Shutting down the conversation

If metal miners think anti-mining groups are giving them a rough ride these days, they should have a talk with their brothers in the coal business. The latest bright idea from the pressure groups is for the industry simply to shut down.

Greenpeace South East Asia floated the idea at the 2003 Coaltrans Asia conference in Nusa Dua, Indonesia. (Greenpeace wasn’t on the conference program; as far as we can tell, this was presented at a question-and-answer session on the first day of the show.)

Red Constantino, a spokesman for the group, said the industry that pulls the black stuff out of the ground so that others may burn it “bears a heavy responsibility in inflicting damage to the environment. This industry should stop promoting coal and start investing in renewable energy.”

But that’s not all: the industry is doing all this damage maliciously and knowingly. The coal industry doesn’t hold a contrary opinion about how best to satisfy mankind’s need for energy and maintain a clean environment — it’s sending us all to climate-change Hell because it makes so much money doing it. “Despite knowing the impacts of burning coal on the climate, the coal industry continues to talk of expanding sales and new markets,” says Constantino. “The coal industry is deliberately putting the world in peril, an attitude we consider criminal.”

Forget recent lousy coal prices; these are the “coal barons” (Greenpeace actually uses the phrase). They must be getting rich off this, because that’s what coal barons do.

Forget, also, the development of new power-generation technologies that radically reduce the emission of pollutants. Clean coal is no solution for Constantino. “The coal industry needs to clean up its act. Because of climate change, the only way it can do this is to phase itself out starting today, not tomorrow.”

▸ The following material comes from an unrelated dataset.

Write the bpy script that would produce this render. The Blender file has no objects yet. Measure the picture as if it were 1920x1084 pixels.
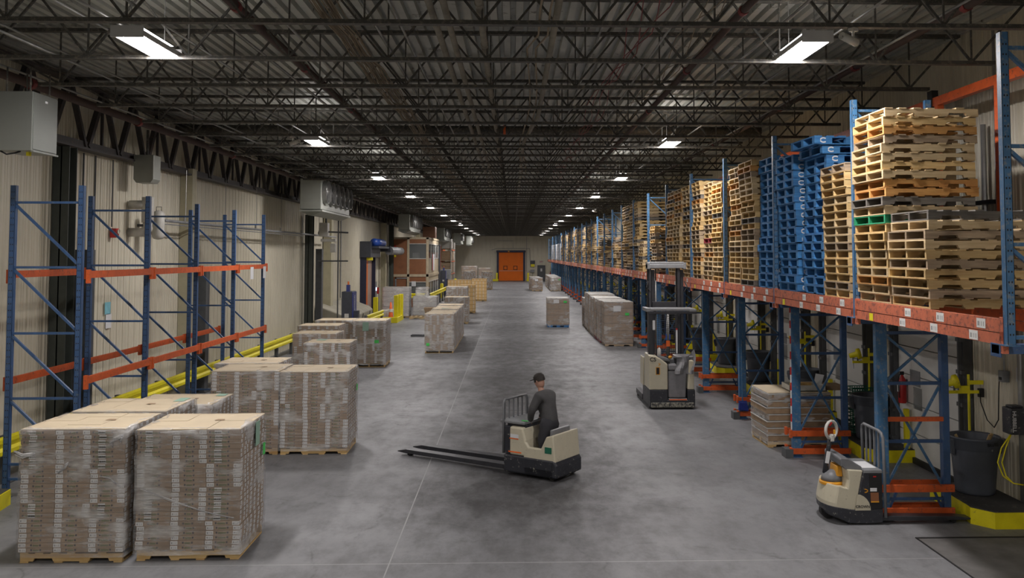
import bpy, math, random
from mathutils import Vector, Matrix, Euler
rnd = random.Random(7)
S = bpy.context.scene
PI = math.pi
def R(a): return math.radians(a)

# ------------------------------------------------------------------ camera
cd = bpy.data.cameras.new('camera'); cam = bpy.data.objects.new('camera', cd)
S.collection.objects.link(cam); S.camera = cam
cam.location = (0, 0, 3.65)
cam.rotation_euler = (R(90) + 0.04905153, 0, -0.02904775)
cd.sensor_width = 36.0; cd.lens = 36.0 * 1650 / 1920
cd.shift_x = -(1010 - 960) / 1920.0
cd.shift_y = (397 - 542) / 1920.0
cd.clip_end = 400
# ------------------------------------------------------------------ world + exposure
W = bpy.data.worlds.new('world'); S.world = W; W.use_nodes = True
W.node_tree.nodes['Background'].inputs[0].default_value = (0.55, 0.6, 0.7, 1)
W.node_tree.nodes['Background'].inputs[1].default_value = 0.05
S.view_settings.view_transform = 'Standard'; S.view_settings.look = 'None'
S.view_settings.gamma = 1; S.view_settings.exposure = 0.38
S.view_settings.use_curve_mapping = False
LAMP = 150.0        # radiance of the high bay diffusers
LIGHT_Y = [-17.2, -7.8, 1.6] + [11.07 + 9.4 * k for k in range(12)]
LIGHT_X = (-4.58, 3.69)
LIGHT_Z = 6.25

# ------------------------------------------------------------------ materials
class NT:
    def __init__(s, name):
        s.m = bpy.data.materials.new(name); s.m.use_nodes = True
        s.t = s.m.node_tree; s.b = s.t.nodes['Principled BSDF']; s.out = s.t.nodes['Material Output']
    def n(s, ty, **kw):
        nd = s.t.nodes.new(ty)
        for k, v in kw.items():
            if k.startswith('i_'):
                key = k[2:]
                nd.inputs[int(key) if key.isdigit() else key.replace('_', ' ')].default_value = v
            else: setattr(nd, k, v)
        return nd
    def l(s, a, b): s.t.links.new(a, b)
    def math(s, op, a, b=None, c=None, clamp=False):
        nd = s.n('ShaderNodeMath', operation=op, use_clamp=clamp)
        for i, v in enumerate((a, b, c)):
            if v is None: continue
            if isinstance(v, (int, float)): nd.inputs[i].default_value = v
            else: s.l(v, nd.inputs[i])
        return nd.outputs[0]
    def mix(s, f, a, b):
        nd = s.n('ShaderNodeMix', data_type='RGBA')
        for i, v in ((0, f), (6, a), (7, b)):
            if isinstance(v, (int, float)): nd.inputs[i].default_value = v
            elif isinstance(v, tuple): nd.inputs[i].default_value = v if len(v) == 4 else v + (1,)
            else: s.l(v, nd.inputs[i])
        return nd.outputs[2]
    def noise(s, scale, detail=4, vec=None, rough=0.6):
        nd = s.n('ShaderNodeTexNoise'); nd.inputs['Scale'].default_value = scale
        nd.inputs['Detail'].default_value = detail; nd.inputs['Roughness'].default_value = rough
        if vec is not None: s.l(vec, nd.inputs['Vector'])
        return nd.outputs['Fac']
    def ramp(s, f, a, b, lo=0.0, hi=1.0):
        nd = s.n('ShaderNodeMapRange', clamp=True)
        nd.inputs[1].default_value = a; nd.inputs[2].default_value = b
        nd.inputs[3].default_value = lo; nd.inputs[4].default_value = hi
        s.l(f, nd.inputs[0]); return nd.outputs[0]
    def coord(s, sc=(1, 1, 1), kind='Object'):
        tc = s.n('ShaderNodeTexCoord'); mp = s.n('ShaderNodeMapping'); mp.inputs['Scale'].default_value = sc
        s.l(tc.outputs[kind], mp.inputs[0]); return mp.outputs[0]
    def bump(s, h, st=0.3, d=0.01):
        b = s.n('ShaderNodeBump'); b.inputs['Strength'].default_value = st; b.inputs['Distance'].default_value = d
        s.l(h, b.inputs['Height']); s.l(b.outputs[0], s.b.inputs['Normal'])

def dk(c, k): return tuple(x * k for x in c)
def pm(name, col, rough=0.5, metal=0.0, var=0.18, scale=6.0, dirt=None, dirt_amt=0.0, bump=0.0, emis=None, es=0, spec=None):
    """painted / plain surface with soft procedural wear"""
    t = NT(name); v = t.coord()
    n1 = t.noise(scale, 5, v)
    c = t.mix(t.ramp(n1, 0.3, 0.7), dk(col, 1 - var), dk(col, 1 + var * .6))
    if dirt is not None:
        n2 = t.noise(scale * 2.7, 8, v, 0.75)
        c = t.mix(t.ramp(n2, 0.62 - dirt_amt * .3, 0.68 - dirt_amt * .25), c, dirt)
    t.l(c, t.b.inputs['Base Color'])
    t.b.inputs['Roughness'].default_value = rough; t.b.inputs['Metallic'].default_value = metal
    if spec is not None: t.b.inputs['Specular IOR Level'].default_value = spec
    if bump: t.bump(n1, bump)
    if emis: t.b.inputs['Emission Color'].default_value = emis + (1,); t.b.inputs['Emission Strength'].default_value = es
    return t.m

M = {}
M['blue'] = pm('rack_blue', (0.035, 0.085, 0.20), .45, dirt=(0.10, 0.13, 0.17), dirt_amt=.15)
M['blue_light'] = pm('rack_blue_scuffed', (0.045, 0.14, 0.28), .45, dirt=(0.16, 0.2, 0.24), dirt_amt=.3)
M['orange'] = pm('rack_orange', (0.60, 0.10, 0.02), .45, dirt=(0.22, 0.06, 0.03), dirt_amt=.2)
M['salmon'] = pm('rack_faded_orange', (0.56, 0.15, 0.075), .55, dirt=(0.22, 0.07, 0.05), dirt_amt=.35)
M['yellow'] = pm('safety_yellow', (0.82, 0.72, 0.01), .45, var=.08, dirt=(0.3, 0.26, 0.05), dirt_amt=.02)
M['ochre'] = pm('beam_ochre', (0.5, 0.3, 0.07), .5)
M['steel_dark'] = pm('joist_steel', (0.06, 0.058, 0.052), .6, dirt=(0.14, 0.125, 0.10), dirt_amt=.35)
M['girder'] = pm('girder_steel', (0.05, 0.045, 0.045), .6, dirt=(0.1, 0.07, 0.05), dirt_amt=.2)
M['pipe_brown'] = pm('sprinkler_pipe_paint', (0.07, 0.042, 0.036), .55)
M['pipe_pale'] = pm('insulated_pipe_jacket', (0.23, 0.21, 0.17), .6)
M['galv'] = pm('galvanised_conduit', (0.30, 0.30, 0.29), .4, .6)
M['cable'] = pm('tan_cable_sheath', (0.24, 0.19, 0.13), .7)
M['redwire'] = pm('red_wire_sheath', (0.2, 0.03, 0.03), .6)
M['bluewire'] = pm('dark_wire_sheath', (0.04, 0.04, 0.09), .6)
M['coldbox'] = pm('unit_cooler_sheet', (0.27, 0.285, 0.265), .36, .6, var=.08, scale=1.5)
M['coldbox_pale'] = pm('unit_cooler_pale_sheet', (0.33, 0.345, 0.31), .45, .3, var=.12, scale=2)
M['greycol'] = pm('column_grey', (0.085, 0.09, 0.095), .55)
M['greencol'] = pm('column_grey_green', (0.05, 0.058, 0.05), .55)
M['cream'] = pm('cream_paint', (0.42, 0.39, 0.27), .6, scale=2)
M['offwhite'] = pm('off_white_plastic', (0.52, 0.51, 0.47), .5)
M['white'] = pm('white_paper', (0.66, 0.67, 0.68), .8, var=.05)
M['beige'] = pm('truck_beige_shell', (0.54, 0.50, 0.38), .38, var=.06, dirt=(0.33, 0.3, 0.23), dirt_amt=.06)
M['tblack'] = pm('truck_black_shell', (0.028, 0.03, 0.038), .42, dirt=(0.3, 0.3, 0.26), dirt_amt=.12)
M['scraped'] = pm('scraped_skirt', (0.32, 0.31, 0.25), .5, dirt=(0.03, 0.03, 0.035), dirt_amt=.5, scale=10)
M['tgrey'] = pm('truck_grey_plastic', (0.16, 0.165, 0.175), .45)
M['padgrey'] = pm('vinyl_pad_grey', (0.22, 0.22, 0.23), .4, bump=.2)
M['midgrey'] = pm('machine_grey', (0.26, 0.27, 0.28), .45, .3)
M['mast'] = pm('mast_steel', (0.06, 0.062, 0.07), .4, .5)
M['rubber'] = pm('black_rubber', (0.014, 0.014, 0.015), .7)
M['amber'] = pm('amber_plastic', (0.7, 0.32, 0.02), .4)
M['red'] = pm('red_enamel', (0.5, 0.02, 0.02), .4)
M['green_tag'] = pm('green_tag', (0.08, 0.62, 0.12), .7, var=.05)
M['mint'] = pm('mint_paper', (0.30, 0.47, 0.37), .7, var=.06)
M['bin'] = pm('bin_charcoal', (0.085, 0.095, 0.115), .5, scale=3)
M['black'] = pm('matt_black', (0.01, 0.01, 0.011), .6)
M['platform'] = pm('curb_rubber_top', (0.05, 0.05, 0.05), .75, dirt=(.12, .11, .1), dirt_amt=.2, scale=3)
M['plate'] = pm('steel_leveler_plate', (0.19, 0.185, 0.18), .6, .3, scale=2.5, var=.3, bump=.4)
M['doororange'] = pm('door_orange', (0.80, 0.17, 0.01), .5, var=.08, scale=1.2, spec=.3)
M['doorblue'] = pm('door_blue_black', (0.02, 0.022, 0.055), .5)
M['dockwhite'] = pm('dock_panel_white', (0.68, 0.68, 0.65), .5, var=.07, scale=.8)
M['office_brown'] = pm('office_woodgrain', (0.26, 0.105, 0.045), .5, scale=3)
M['office_trim'] = pm('office_cream_trim', (0.50, 0.42, 0.29), .55)
M['lan_dark'] = pm('machine_charcoal', (0.045, 0.05, 0.065), .45)
M['lan_blue'] = pm('machine_navy', (0.035, 0.05, 0.20), .45)
M['tarp'] = pm('pale_canvas', (0.36, 0.34, 0.27), .8, scale=2)
M['cone'] = pm('cone_orange', (0.8, 0.14, 0.02), .5)
M['motorblue'] = pm('motor_blue', (0.02, 0.07, 0.35), .4)
M['palletblue'] = pm('pallet_blue', (0.04, 0.20, 0.46), .75, scale=7, var=.4, dirt=(0.03, 0.08, 0.16), dirt_amt=.3)
M['kraft_dark'] = pm('kraft_print_dark', (0.05, 0.045, 0.045), .7)
M['kraft_green'] = pm('kraft_print_olive', (0.14, 0.15, 0.06), .7)
M['sheet'] = pm('pale_top_board', (0.60, 0.50, 0.35), .75, var=.07, scale=3)
M['skin'] = pm('skin', (0.38, 0.21, 0.15), .5, var=.06)
M['jacket'] = pm('grey_work_jacket', (0.065, 0.064, 0.066), .85, bump=.3)
M['trouser'] = pm('dark_trousers', (0.03, 0.03, 0.036), .9, bump=.3)
M['hair'] = pm('dark_hair', (0.02, 0.015, 0.012), .7)
M['greencrate'] = pm('green_crate', (0.01, 0.12, 0.07), .5)
M['stripe_red'] = pm('reflective_red', (0.55, 0.03, 0.03), .5)
M['lens'] = pm('lamp_lens', (0.7, 0.68, 0.6), .3)
M['bluetag'] = pm('pale_blue_notice', (0.20, 0.48, 0.56), .7)
M['broomblue'] = pm('broom_blue', (0.015, 0.03, 0.22), .8, scale=30)
M['pinkish'] = pm('open_door_curtain', (0.5, 0.36, 0.3), .4, var=.1, scale=.8)

def emit_mat():
    t = NT('lamp_diffuser'); t.b.inputs['Base Color'].default_value = (.9, .9, .9, 1)
    t.b.inputs['Emission Color'].default_value = (1.0, 0.945, 0.93, 1); t.b.inputs['Emission Strength'].default_value = LAMP
    return t.m
M['emit'] = emit_mat()
M['uplight'] = pm('lamp_uplight_slot', (.9, .9, .9), .5, emis=(1.0, .95, .93), es=LAMP * .05)
M['led'] = pm('blue_white_led', (.3, .4, .8), .4, emis=(.5, .65, 1), es=3)
M['house'] = pm('lamp_housing_white', (0.5, 0.5, 0.5), .5, .2, var=.05)
M['orangelamp'] = pm('beacon_orange', (0.7, 0.15, 0.02), .4)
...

The villain, as usual, is the developed world — Australia, in this case, which “is locking South-East Asia to a coal-based future.”

It seems Australia manages to compel 360 million Indonesians, Filipinos and Thais to consume Australian coal through loan guarantees by its state export financing agency, subsidies to the coal industry, and (smelling salts please) aggressive sales. “This is repugnant because the Australian government knows the impact of climate change will be hardest on countries of South-East Asia,” says Constantino, “and repulsive because it is promoting aggressively the export of coal even if it is undermining the Kyoto protocol.”

Constantino cited figures showing the Australian development agency AusAid had put about nine times as much money into coal projects (A$31 million) as it had into renewable energy sources, and compared Australia to “the Al Capone of climate crime — the Bush administration.”

Nice deke, Red: introduce a few figures and then cap them with an ad hominem attack on those nasty Beltway Bushites. But hyperbole is still hyperbole, and Greenpeace remains undisputed champion.

Interestingly, it was at the Coaltrans Asia conference in Sydney, two years ago, that Mark O’Neill of the Australian Coal Association identified the guiding philosophy behind the anti-coal rhetoric of groups such as Greenpeace. O’Neill called it “the fossil-free fantasy.”

With it come several assumptions: centrally, that fossil fuels are all bad, and that wind, geothermal power, and biomass are all good. And out of it come several axioms, chief among which is that any effort to make fossil fuels more environmentally benign is either futile or counterproductive.

So the direct consequence of the shut-down-coal stand is that it becomes more difficult to attack the problems with burning fossil fuels. Leave aside the issue of greenhouse gas emissions and their effect, or non-effect, on the climate: if coal is bad now, and attempts to make coal better are also bad, then coal will stay bad forever.

The longer anti-mining groups cleave to this kind of foolishness, the longer it will take to solve the central problem of energy demand, and the environmental impact of satisfying it. It may feel good to stand in the way of progress, but that means standing in the way of a better life for a great many people, in the Pacific Rim and everywhere else.

According to Greenpeace, the Philippines has as much as 70 gigawatts of “untapped wind energy potential.” Not this month, it didn’t: Red Constantino was over in Bali.